By: Jonathan Szczepaniak | Warren Weekly | Published September 30, 2022
WARREN — Youth programs are meant to stand and provide for more than the sport they’re offering. They can provide values, leadership, and confidence, and the Warren Jets have perfected all three.
Since its formation in 1953, the Warren Jets have brought football and cheer to the Warren community and its surrounding area including Sterling Heights, Eastpointe, and Hazel Park.
While their brand is based on taking players and cheer members to the next level each year, Warren Jets President Ebony Fitzgerald said it’s much more than the game itself.
“It’s more than football. It’s more about family,” Fitzgerald said.

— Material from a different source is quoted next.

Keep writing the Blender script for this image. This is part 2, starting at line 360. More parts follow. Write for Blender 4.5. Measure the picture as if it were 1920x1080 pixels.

The Warren Jets provide flag, freshmen, junior varsity, and senior football while offering cheer at all four levels as well. The program currently carries over 150 children in both football and cheer. Warren Jets home games are played at Lincoln High School.
While competing in the Eastern Suburban Football League with teams such as the Grosse Pointe Red Barons and Eastside Eagles, the football program will travel to compete in out-of-state tournaments. Past tournaments have taken place in Florida and Tennessee with the program chartering a bus to Tennessee last season.
The national competition has paid off for the Warren Jets as both the junior varsity and varsity teams sit in first place in the ESFL with a 4-0 record. The varsity team has outscored opponents 130-0 in four games this season.
While being dominant on the field, Warren Jets varsity coach Toney Turner presses his players to be efficient off the field.
“It’s a program where these kids learn and the kids grow in the program. That’s really what I focus on,” Turner said. “We focus on football, but we really focus on the real world for jobs. Everything’s not about football.”
Turner, whose son plays on the junior varsity Warren Jets, focuses on establishing leadership skills with his players on and off the field.
Fitzgerald said the Warren Jets program as a whole has stressed the importance of representing the community and the program the right way.
“Just being able to keep the kids out of trouble and keep them active,” Fitzgerald said. “It’s about building them as future leaders.”
Most importantly, it’s about family. Whether it’s local high schools in the community coming out to speak with the players or teams themselves becoming a tightknit group, the family aspect never leaves the program.
Fitzgerald and the coaches hold team-bonding nights, and even make it a road trip when they play against the Port Huron team.
“We’ll get in an Airbnb and have video game tournaments and get in the swimming pool,” Fitzgerald said. “It’s not all about being on the football field playing.”
By the time the future leaders leave the program to continue their football and cheer career, they’re prepared for high school.
“After they leave us, they start on varsity,” Toney said. “That’s our goal.”